Education: Happy Birthday, Fair Harvard!

It hardly seems the sort of thing that Harvard would do, but Harvard is surely doing it. Through four glittering days this week, the first and, by many estimates (including its own), still the finest institution of higher learning in America will revel through a 350th anniversary fete. There will be, expectably, a stately convocation and more than 100 symposiums on topics ranging from the U.S. Constitution to the structure of a Beethoven string quartet. But the overriding tone of the festivities is pure glitz, in which an illuminated gas-filled plastic rainbow will arch 600 feet across the Charles River from Harvard's campus in Cambridge to Boston. Along the riverbank, a larger-than-life marionette of the university's natal benefactor, John Harvard, will prance to the music of a female samba group called the Batucada Belles. Saturday night the fete will peak in a pyrotechnical dazzle put on by Tommy Walker, who helped stage the finale of the Statue of Liberty centenary. Skyrockets will spell out the name JOHN HANCOCK -- one of eight Harvard men, thank you, who signed the Declaration of Independence -- and at the climax a 700-sq.-ft.
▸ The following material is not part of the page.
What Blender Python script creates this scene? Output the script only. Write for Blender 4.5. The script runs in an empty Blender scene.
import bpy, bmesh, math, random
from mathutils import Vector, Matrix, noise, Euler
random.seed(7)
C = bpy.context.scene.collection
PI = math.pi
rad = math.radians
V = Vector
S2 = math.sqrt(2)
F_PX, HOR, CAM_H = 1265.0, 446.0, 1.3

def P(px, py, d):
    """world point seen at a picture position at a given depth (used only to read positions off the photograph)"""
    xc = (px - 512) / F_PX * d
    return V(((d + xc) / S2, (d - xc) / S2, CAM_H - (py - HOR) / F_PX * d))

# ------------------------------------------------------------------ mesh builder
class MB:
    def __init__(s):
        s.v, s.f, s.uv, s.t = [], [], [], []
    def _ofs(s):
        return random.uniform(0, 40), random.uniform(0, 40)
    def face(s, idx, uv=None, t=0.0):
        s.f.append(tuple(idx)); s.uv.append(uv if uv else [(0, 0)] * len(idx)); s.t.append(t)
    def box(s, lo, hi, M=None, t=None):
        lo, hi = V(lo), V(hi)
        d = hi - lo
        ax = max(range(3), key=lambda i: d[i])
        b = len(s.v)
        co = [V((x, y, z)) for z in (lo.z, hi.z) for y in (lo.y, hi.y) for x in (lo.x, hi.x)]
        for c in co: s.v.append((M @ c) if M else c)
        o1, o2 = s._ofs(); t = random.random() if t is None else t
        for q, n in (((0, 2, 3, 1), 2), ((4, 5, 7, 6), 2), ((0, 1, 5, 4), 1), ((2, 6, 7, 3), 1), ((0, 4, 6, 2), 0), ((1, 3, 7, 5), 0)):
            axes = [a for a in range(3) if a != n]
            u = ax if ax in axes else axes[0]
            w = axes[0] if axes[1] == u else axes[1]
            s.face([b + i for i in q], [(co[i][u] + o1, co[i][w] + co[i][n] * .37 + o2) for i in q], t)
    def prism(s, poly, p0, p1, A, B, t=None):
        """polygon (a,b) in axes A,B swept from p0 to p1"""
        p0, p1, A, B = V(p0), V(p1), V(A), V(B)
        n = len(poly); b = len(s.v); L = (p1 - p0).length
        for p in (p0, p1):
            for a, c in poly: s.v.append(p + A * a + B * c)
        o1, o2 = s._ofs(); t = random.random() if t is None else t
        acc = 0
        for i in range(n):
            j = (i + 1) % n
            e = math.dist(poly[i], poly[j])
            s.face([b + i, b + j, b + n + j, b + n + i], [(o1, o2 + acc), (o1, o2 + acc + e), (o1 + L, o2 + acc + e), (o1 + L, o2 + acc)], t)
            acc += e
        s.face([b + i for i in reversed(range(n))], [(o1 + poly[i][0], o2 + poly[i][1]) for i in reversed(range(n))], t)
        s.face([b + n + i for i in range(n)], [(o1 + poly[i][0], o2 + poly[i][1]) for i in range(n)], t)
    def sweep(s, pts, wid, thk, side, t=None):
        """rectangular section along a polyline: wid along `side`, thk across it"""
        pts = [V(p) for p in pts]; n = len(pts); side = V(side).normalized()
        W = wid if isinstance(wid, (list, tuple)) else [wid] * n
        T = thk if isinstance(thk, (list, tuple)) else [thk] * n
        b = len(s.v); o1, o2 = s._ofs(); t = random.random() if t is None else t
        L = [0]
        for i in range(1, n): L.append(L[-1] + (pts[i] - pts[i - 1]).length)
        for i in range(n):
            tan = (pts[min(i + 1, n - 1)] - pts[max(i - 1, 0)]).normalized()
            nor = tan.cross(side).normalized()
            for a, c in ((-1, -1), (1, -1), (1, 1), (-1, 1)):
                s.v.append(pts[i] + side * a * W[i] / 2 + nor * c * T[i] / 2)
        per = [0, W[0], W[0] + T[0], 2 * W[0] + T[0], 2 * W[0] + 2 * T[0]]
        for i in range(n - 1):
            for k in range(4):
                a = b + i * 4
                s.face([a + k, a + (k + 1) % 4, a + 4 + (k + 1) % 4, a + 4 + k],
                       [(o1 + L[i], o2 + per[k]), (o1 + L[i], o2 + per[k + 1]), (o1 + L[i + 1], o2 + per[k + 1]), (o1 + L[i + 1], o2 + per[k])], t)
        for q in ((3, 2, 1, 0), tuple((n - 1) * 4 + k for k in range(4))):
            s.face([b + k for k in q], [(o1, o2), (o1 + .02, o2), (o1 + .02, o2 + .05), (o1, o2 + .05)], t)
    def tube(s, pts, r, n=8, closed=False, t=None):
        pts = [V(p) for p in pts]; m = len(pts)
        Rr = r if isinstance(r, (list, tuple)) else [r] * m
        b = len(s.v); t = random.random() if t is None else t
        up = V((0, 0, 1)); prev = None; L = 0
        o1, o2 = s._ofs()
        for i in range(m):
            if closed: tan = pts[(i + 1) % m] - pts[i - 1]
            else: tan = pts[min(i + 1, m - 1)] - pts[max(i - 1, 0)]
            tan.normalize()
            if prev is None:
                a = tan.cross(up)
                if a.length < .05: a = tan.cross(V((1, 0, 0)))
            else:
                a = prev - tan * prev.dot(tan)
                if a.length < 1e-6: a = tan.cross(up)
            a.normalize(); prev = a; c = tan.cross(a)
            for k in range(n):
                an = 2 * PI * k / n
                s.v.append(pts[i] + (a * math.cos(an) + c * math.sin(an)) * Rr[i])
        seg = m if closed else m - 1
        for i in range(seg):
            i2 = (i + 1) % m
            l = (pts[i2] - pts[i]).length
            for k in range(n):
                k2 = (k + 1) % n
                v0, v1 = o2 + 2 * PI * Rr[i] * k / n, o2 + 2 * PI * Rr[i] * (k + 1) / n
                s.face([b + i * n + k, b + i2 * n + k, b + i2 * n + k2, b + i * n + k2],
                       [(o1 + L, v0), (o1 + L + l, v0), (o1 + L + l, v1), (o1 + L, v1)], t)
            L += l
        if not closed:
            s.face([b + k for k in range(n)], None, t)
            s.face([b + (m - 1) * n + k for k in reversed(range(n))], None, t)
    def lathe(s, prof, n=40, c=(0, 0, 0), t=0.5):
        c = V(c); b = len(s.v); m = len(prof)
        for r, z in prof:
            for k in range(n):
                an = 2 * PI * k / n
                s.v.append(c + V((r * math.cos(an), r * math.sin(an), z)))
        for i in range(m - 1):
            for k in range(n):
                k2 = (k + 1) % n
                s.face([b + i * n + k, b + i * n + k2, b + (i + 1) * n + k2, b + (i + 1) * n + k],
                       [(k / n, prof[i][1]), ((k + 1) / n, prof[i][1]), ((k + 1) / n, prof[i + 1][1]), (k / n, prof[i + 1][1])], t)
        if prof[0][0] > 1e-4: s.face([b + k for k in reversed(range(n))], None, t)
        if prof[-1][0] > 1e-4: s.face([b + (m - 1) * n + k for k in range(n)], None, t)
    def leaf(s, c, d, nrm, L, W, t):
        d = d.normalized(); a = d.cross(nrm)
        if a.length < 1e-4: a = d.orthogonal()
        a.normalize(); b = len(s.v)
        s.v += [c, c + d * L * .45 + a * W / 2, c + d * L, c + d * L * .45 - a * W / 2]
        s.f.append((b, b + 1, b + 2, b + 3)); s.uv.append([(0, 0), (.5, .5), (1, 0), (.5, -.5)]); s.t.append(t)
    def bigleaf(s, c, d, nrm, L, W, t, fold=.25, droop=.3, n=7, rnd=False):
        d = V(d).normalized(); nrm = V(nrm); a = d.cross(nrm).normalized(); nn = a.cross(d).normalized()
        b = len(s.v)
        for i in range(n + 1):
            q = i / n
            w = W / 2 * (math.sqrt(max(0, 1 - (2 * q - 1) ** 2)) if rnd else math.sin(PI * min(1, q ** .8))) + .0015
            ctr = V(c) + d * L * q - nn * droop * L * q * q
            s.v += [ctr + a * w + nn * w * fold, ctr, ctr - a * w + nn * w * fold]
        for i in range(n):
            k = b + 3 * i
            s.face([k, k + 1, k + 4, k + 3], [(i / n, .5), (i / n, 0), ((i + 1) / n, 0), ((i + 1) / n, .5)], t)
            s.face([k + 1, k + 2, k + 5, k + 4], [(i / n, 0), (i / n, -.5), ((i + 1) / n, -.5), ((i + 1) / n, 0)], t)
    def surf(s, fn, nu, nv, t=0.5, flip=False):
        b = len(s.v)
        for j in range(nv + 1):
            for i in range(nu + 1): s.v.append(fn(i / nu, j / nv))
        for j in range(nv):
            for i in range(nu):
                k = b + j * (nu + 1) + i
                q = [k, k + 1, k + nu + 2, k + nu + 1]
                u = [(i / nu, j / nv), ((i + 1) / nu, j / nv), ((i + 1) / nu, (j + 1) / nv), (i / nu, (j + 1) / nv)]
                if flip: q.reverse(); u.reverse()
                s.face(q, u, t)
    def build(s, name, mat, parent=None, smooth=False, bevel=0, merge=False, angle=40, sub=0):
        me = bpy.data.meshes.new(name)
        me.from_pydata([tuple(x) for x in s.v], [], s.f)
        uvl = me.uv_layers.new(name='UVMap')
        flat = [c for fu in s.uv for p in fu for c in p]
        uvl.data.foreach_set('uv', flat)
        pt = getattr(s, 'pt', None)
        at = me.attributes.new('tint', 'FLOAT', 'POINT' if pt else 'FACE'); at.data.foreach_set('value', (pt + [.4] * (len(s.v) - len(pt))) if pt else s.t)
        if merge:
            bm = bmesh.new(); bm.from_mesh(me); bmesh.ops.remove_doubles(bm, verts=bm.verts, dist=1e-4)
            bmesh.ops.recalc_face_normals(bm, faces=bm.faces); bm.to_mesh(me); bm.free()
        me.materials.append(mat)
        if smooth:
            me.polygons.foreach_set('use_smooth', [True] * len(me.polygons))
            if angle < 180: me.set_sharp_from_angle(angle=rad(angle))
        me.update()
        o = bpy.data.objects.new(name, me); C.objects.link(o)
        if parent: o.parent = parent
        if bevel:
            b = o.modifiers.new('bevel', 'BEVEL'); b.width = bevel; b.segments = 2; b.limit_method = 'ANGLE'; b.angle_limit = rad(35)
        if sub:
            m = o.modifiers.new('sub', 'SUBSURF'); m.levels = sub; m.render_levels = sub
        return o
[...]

Harvard logo will be emblazoned on the night sky as the band plays Fair Harvard.

Such ostentation seems out of keeping with the solemnity and surviving Brahmin spirit of the university, whose early masters forbade the setting of "bonfires and illuminations" or "making tumultuous or indecent noises." And some Harvard faces have gone crimson at the prospect. Historian Oscar Handlin was quoted as saying, "I would have liked it to be more scholarly and less show biz." The hoopla and hustle will include the licensed sale of memorabilia like goldplated watches to pull a few more dollars into Harvard's $3.5 billion endowment (already the biggest of any private U.S. university).

But if any American establishment is entitled to celebrate itself, if ever a baby has come a long way from rustic origins, it is Harvard University. Despite the continuing challenge from such superb schools as Stanford, the University of California, Berkeley, and the University of Texas at Austin, Harvard, under its patrician president Derek Bok, remains the gauge against which others are measured. As the Rev. Theodore Hesburgh, president of Notre Dame, puts it, Harvard is "the standard bearer and symbol of excellence."

Because of this enduring preeminence, Harvard and the people drawn to it have imposed as powerful an influence upon the nation as has any other private institution. Six Presidents, from John Adams to John F. Kennedy, came from Harvard, bringing with them some potent Cambridge-bred notions and cronies. Franklin D. Roosevelt had his New Deal, whose underlying Keynesianism, says Harvard Economist John Kenneth Galbraith, was imported from Cambridge. J.F.K. had his best and brightest, including Defense Secretary Robert McNamara and National Security Adviser McGeorge Bundy. Harvard's Henry Kissinger surely was the most powerful figure in the Nixon and Ford Administrations.